• _Exercise prompt_
Set down all of the data that follows word for word, without the images.

***** Data for this exercise

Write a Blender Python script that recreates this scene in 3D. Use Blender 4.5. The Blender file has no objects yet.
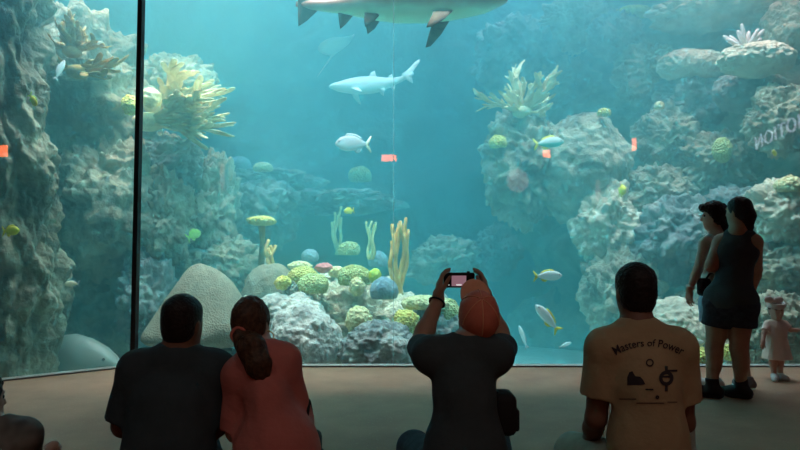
import bpy, bmesh, math, random
import numpy as np
from mathutils import Vector, Matrix, Euler, noise
from mathutils.bvhtree import BVHTree

C = bpy.context.scene.collection
PI = math.pi
random.seed(7)

# ------------------------------------------------------------------ camera
CAM_Z = 1.12
FPX = 640.0
TH = math.atan(33 / FPX)
cam_d = bpy.data.cameras.new('camera')
cam_d.sensor_width = 36.0
cam_d.lens = FPX / 800 * 36.0
cam_d.clip_end = 200
cam = bpy.data.objects.new('camera', cam_d)
C.objects.link(cam)
cam.location = (0, 0, CAM_Z)
cam.rotation_euler = (PI / 2 + TH, 0, 0)
bpy.context.scene.camera = cam


def at(px, py, Y):
    """the point of the place seen at a pixel of the photograph, Y metres ahead"""
    u = (px - 400) / FPX
    v = (225 - py) / FPX
    t = Y / (math.cos(TH) - v * math.sin(TH))
    return Vector((u * t, Y, CAM_Z + t * (math.sin(TH) + v * math.cos(TH))))


def m_per_px(Y):
    return Y / FPX


# ------------------------------------------------------------------ object helpers
def tag(o, label=None, cat=None, group=None, kind=None):
    if label: o['label'] = label
    if cat: o['category'] = cat
    if group: o['group'] = group
    if kind: o['kind'] = kind
    return o


def empty(name, loc, rot=(0, 0, 0), label=None, cat=None, group=None):
    o = bpy.data.objects.new(name, None)
    o.empty_display_size = .1
    C.objects.link(o)
    o.location = loc
    o.rotation_euler = rot
    return tag(o, label, cat, group)


def mesh_obj(name, verts, faces, mat, parent=None, loc=(0, 0, 0), smooth=True, world=False):
    me = bpy.data.meshes.new(name)
    me.from_pydata([tuple(v) for v in verts], [], [tuple(f) for f in faces])
    me.materials.append(mat)
    if smooth:
        me.polygons.foreach_set('use_smooth', [True] * len(me.polygons))
    me.update()
    o = bpy.data.objects.new(name, me)
    C.objects.link(o)
    o.location = loc
    if parent is not None:
        o.parent = parent
        if world:                      # verts were given in world space
            pm = Matrix.LocRotScale(parent.location, parent.rotation_euler, parent.scale)
            gp = parent.parent
            if gp is not None:
                pm = Matrix.LocRotScale(gp.location, gp.rotation_euler, gp.scale) @ pm
            me.transform(pm.inverted())
    return o


class MB:
    """collects primitives into ONE mesh"""
    def __init__(self):
        self.v = []; self.f = []

    def add(self, v, f):
        b = len(self.v)
        self.v += [tuple(p) for p in v]
        self.f += [tuple(i + b for i in q) for q in f]
        return self

    def box(self, c, s, rot=None):
        x, y, z = s[0] / 2, s[1] / 2, s[2] / 2
        R = rot.to_matrix() if rot else Matrix.Identity(3)
        vs = [R @ Vector((sx * x, sy * y, sz * z)) + Vector(c) for sz in (-1, 1) for sx, sy in ((-1, -1), (1, -1), (1, 1), (-1, 1))]
        return self.add(vs, [(3, 2, 1, 0), (4, 5, 6, 7), (0, 1, 5, 4), (1, 2, 6, 5), (2, 3, 7, 6), (3, 0, 4, 7)])

    def bevel_box(self, c, s, b, rot=None):
        bm = bmesh.new()
        bmesh.ops.create_cube(bm, size=1)
        bmesh.ops.scale(bm, vec=s, verts=bm.verts)
        bmesh.ops.bevel(bm, geom=bm.edges[:], offset=b, segments=3, affect='EDGES', profile=.5)
        R = rot.to_matrix() if rot else Matrix.Identity(3)
        bm.verts.index_update()
        vs = [R @ v.co + Vector(c) for v in bm.verts]
        fs = [[v.index for v in f.verts] for f in bm.faces]
        bm.free()
        return self.add(vs, fs)

    def loft(self, pts, radii, n=12, up=Vector((0, 0, 1)), cap=True):
        """tube through pts; radii: r or (r_side, r_up)"""
        pts = [Vector(p) for p in pts]
        base = len(self.v)
        prev = None
        for i, p in enumerate(pts):
            t = (pts[min(i + 1, len(pts) - 1)] - pts[max(i - 1, 0)]).normalized()
            if prev is None:
                side = t.cross(up)
                if side.length < 1e-4: side = t.cross(Vector((0, 1, 0)))
            else:
                side = prev - t * prev.dot(t)
            side.normalize(); prev = side
            u = side.cross(t).normalized()
            r = radii[i]
            ra, rb = (r, r) if not isinstance(r, (tuple, list)) else r
            for k in range(n):
                a = 2 * PI * k / n
                self.v.append(tuple(p + side * (ra * math.cos(a)) + u * (rb * math.sin(a))))
        for i in range(len(pts) - 1):
            for k in range(n):
                a = base + i * n + k; b = base + i * n + (k + 1) % n
                self.f.append((a, b, b + n, a + n))
        if cap:
            self.f.append(tuple(base + k for k in reversed(range(n))))
            e = base + (len(pts) - 1) * n
            self.f.append(tuple(e + k for k in range(n)))
        return self

    def plate(self, outline, th, M=None):
        """closed 2-D outline (x,z) given a thickness along y, edges thinner than the middle"""
        M = M or Matrix.Identity(4)
        n = len(outline)
        cx = sum(p[0] for p in outline) / n; cz = sum(p[1] for p in outline) / n
        vs = []
        for s in (-1, 1):
            vs += [M @ Vector((x, s * th * .15, z)) for x, z in outline]
            vs += [M @ Vector((cx + (x - cx) * .6, s * th * .5, cz + (z - cz) * .6)) for x, z in outline]
            vs.append(M @ Vector((cx, s * th * .5, cz)))
        f = []
        m = 2 * n + 1
        for s in (0, 1):
            o = s * m
            for k in range(n):
                k2 = (k + 1) % n
                q = (o + k, o + k2, o + n + k2, o + n + k)
                t = (o + n + k, o + n + k2, o + 2 * n)
                f += [q, t] if s == 0 else [q[::-1], t[::-1]]
        for k in range(n):
            k2 = (k + 1) % n
            f.append((k2, k, m + k, m + k2))
        return self.add(vs, f)

    def ball(self, c, r, sub=2):
        bm = bmesh.new()
        bmesh.ops.create_icosphere(bm, subdivisions=sub, radius=1)
        r = r if isinstance(r, (tuple, list)) else (r, r, r)
        bm.verts.index_update()
        vs = [(c[0] + v.co.x * r[0], c[1] + v.co.y * r[1], c[2] + v.co.z * r[2]) for v in bm.verts]
        fs = [[v.index for v in f.verts] for f in bm.faces]
        bm.free()
        return self.add(vs, fs)

    def build(self, name, mat, parent=None, loc=(0, 0, 0), smooth=True, world=False):
        return mesh_obj(name, self.v, self.f, mat, parent, loc, smooth, world)


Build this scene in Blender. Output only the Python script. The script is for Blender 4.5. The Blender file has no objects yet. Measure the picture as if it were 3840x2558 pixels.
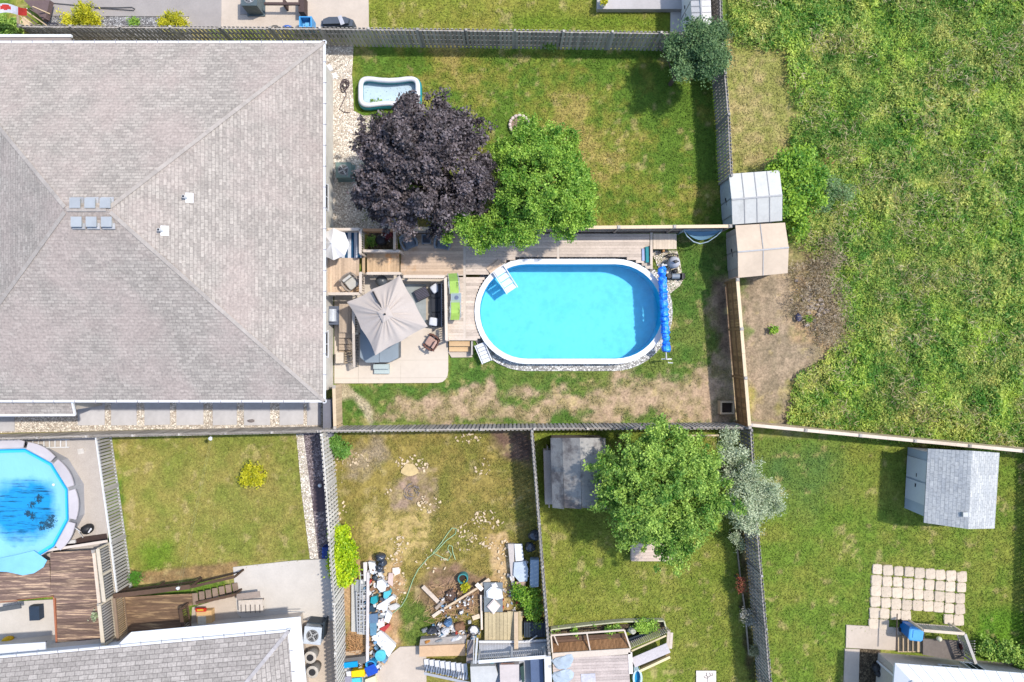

**********

• _Answer to the exercise_
Write a Blender Python script that recreates this scene in 3D. Use Blender 4.5. The Blender file has no objects yet.
import bpy, bmesh, math, random
import numpy as np
from mathutils import Vector, Matrix, Euler, noise
from mathutils.bvhtree import BVHTree

C = bpy.context.scene.collection
PI = math.pi
random.seed(7)

# ------------------------------------------------------------------ camera
CAM_Z = 1.12
FPX = 640.0
TH = math.atan(33 / FPX)
cam_d = bpy.data.cameras.new('camera')
cam_d.sensor_width = 36.0
cam_d.lens = FPX / 800 * 36.0
cam_d.clip_end = 200
cam = bpy.data.objects.new('camera', cam_d)
C.objects.link(cam)
cam.location = (0, 0, CAM_Z)
cam.rotation_euler = (PI / 2 + TH, 0, 0)
bpy.context.scene.camera = cam


def at(px, py, Y):
    """the point of the place seen at a pixel of the photograph, Y metres ahead"""
    u = (px - 400) / FPX
    v = (225 - py) / FPX
    t = Y / (math.cos(TH) - v * math.sin(TH))
    return Vector((u * t, Y, CAM_Z + t * (math.sin(TH) + v * math.cos(TH))))


def m_per_px(Y):
    return Y / FPX


# ------------------------------------------------------------------ object helpers
def tag(o, label=None, cat=None, group=None, kind=None):
    if label: o['label'] = label
    if cat: o['category'] = cat
    if group: o['group'] = group
    if kind: o['kind'] = kind
    return o


def empty(name, loc, rot=(0, 0, 0), label=None, cat=None, group=None):
    o = bpy.data.objects.new(name, None)
    o.empty_display_size = .1
    C.objects.link(o)
    o.location = loc
    o.rotation_euler = rot
    return tag(o, label, cat, group)


def mesh_obj(name, verts, faces, mat, parent=None, loc=(0, 0, 0), smooth=True, world=False):
    me = bpy.data.meshes.new(name)
    me.from_pydata([tuple(v) for v in verts], [], [tuple(f) for f in faces])
    me.materials.append(mat)
    if smooth:
        me.polygons.foreach_set('use_smooth', [True] * len(me.polygons))
    me.update()
    o = bpy.data.objects.new(name, me)
    C.objects.link(o)
    o.location = loc
    if parent is not None:
        o.parent = parent
        if world:                      # verts were given in world space
            pm = Matrix.LocRotScale(parent.location, parent.rotation_euler, parent.scale)
            gp = parent.parent
            if gp is not None:
                pm = Matrix.LocRotScale(gp.location, gp.rotation_euler, gp.scale) @ pm
            me.transform(pm.inverted())
    return o


class MB:
    """collects primitives into ONE mesh"""
    def __init__(self):
        self.v = []; self.f = []

    def add(self, v, f):
        b = len(self.v)
        self.v += [tuple(p) for p in v]
        self.f += [tuple(i + b for i in q) for q in f]
        return self

    def box(self, c, s, rot=None):
        x, y, z = s[0] / 2, s[1] / 2, s[2] / 2
        R = rot.to_matrix() if rot else Matrix.Identity(3)
        vs = [R @ Vector((sx * x, sy * y, sz * z)) + Vector(c) for sz in (-1, 1) for sx, sy in ((-1, -1), (1, -1), (1, 1), (-1, 1))]
        return self.add(vs, [(3, 2, 1, 0), (4, 5, 6, 7), (0, 1, 5, 4), (1, 2, 6, 5), (2, 3, 7, 6), (3, 0, 4, 7)])

    def bevel_box(self, c, s, b, rot=None):
        bm = bmesh.new()
        bmesh.ops.create_cube(bm, size=1)
        bmesh.ops.scale(bm, vec=s, verts=bm.verts)
        bmesh.ops.bevel(bm, geom=bm.edges[:], offset=b, segments=3, affect='EDGES', profile=.5)
        R = rot.to_matrix() if rot else Matrix.Identity(3)
        bm.verts.index_update()
        vs = [R @ v.co + Vector(c) for v in bm.verts]
        fs = [[v.index for v in f.verts] for f in bm.faces]
        bm.free()
        return self.add(vs, fs)

    def loft(self, pts, radii, n=12, up=Vector((0, 0, 1)), cap=True):
        """tube through pts; radii: r or (r_side, r_up)"""
        pts = [Vector(p) for p in pts]
        base = len(self.v)
        prev = None
        for i, p in enumerate(pts):
            t = (pts[min(i + 1, len(pts) - 1)] - pts[max(i - 1, 0)]).normalized()
            if prev is None:
                side = t.cross(up)
                if side.length < 1e-4: side = t.cross(Vector((0, 1, 0)))
            else:
                side = prev - t * prev.dot(t)
            side.normalize(); prev = side
            u = side.cross(t).normalized()
            r = radii[i]
            ra, rb = (r, r) if not isinstance(r, (tuple, list)) else r
            for k in range(n):
                a = 2 * PI * k / n
                self.v.append(tuple(p + side * (ra * math.cos(a)) + u * (rb * math.sin(a))))
        for i in range(len(pts) - 1):
            for k in range(n):
                a = base + i * n + k; b = base + i * n + (k + 1) % n
                self.f.append((a, b, b + n, a + n))
        if cap:
            self.f.append(tuple(base + k for k in reversed(range(n))))
            e = base + (len(pts) - 1) * n
            self.f.append(tuple(e + k for k in range(n)))
        return self

    def plate(self, outline, th, M=None):
        """closed 2-D outline (x,z) given a thickness along y, edges thinner than the middle"""
        M = M or Matrix.Identity(4)
        n = len(outline)
        cx = sum(p[0] for p in outline) / n; cz = sum(p[1] for p in outline) / n
        vs = []
        for s in (-1, 1):
            vs += [M @ Vector((x, s * th * .15, z)) for x, z in outline]
            vs += [M @ Vector((cx + (x - cx) * .6, s * th * .5, cz + (z - cz) * .6)) for x, z in outline]
            vs.append(M @ Vector((cx, s * th * .5, cz)))
        f = []
        m = 2 * n + 1
        for s in (0, 1):
            o = s * m
            for k in range(n):
                k2 = (k + 1) % n
                q = (o + k, o + k2, o + n + k2, o + n + k)
                t = (o + n + k, o + n + k2, o + 2 * n)
                f += [q, t] if s == 0 else [q[::-1], t[::-1]]
        for k in range(n):
            k2 = (k + 1) % n
            f.append((k2, k, m + k, m + k2))
        return self.add(vs, f)

    def ball(self, c, r, sub=2):
        bm = bmesh.new()
        bmesh.ops.create_icosphere(bm, subdivisions=sub, radius=1)
        r = r if isinstance(r, (tuple, list)) else (r, r, r)
        bm.verts.index_update()
        vs = [(c[0] + v.co.x * r[0], c[1] + v.co.y * r[1], c[2] + v.co.z * r[2]) for v in bm.verts]
        fs = [[v.index for v in f.verts] for f in bm.faces]
        bm.free()
        return self.add(vs, fs)

    def build(self, name, mat, parent=None, loc=(0, 0, 0), smooth=True, world=False):
        return mesh_obj(name, self.v, self.f, mat, parent, loc, smooth, world)


Build this scene in Blender. Output only the Python script. The script is for Blender 4.5. The Blender file has no objects yet. Measure the picture as if it were 3840x2558 pixels.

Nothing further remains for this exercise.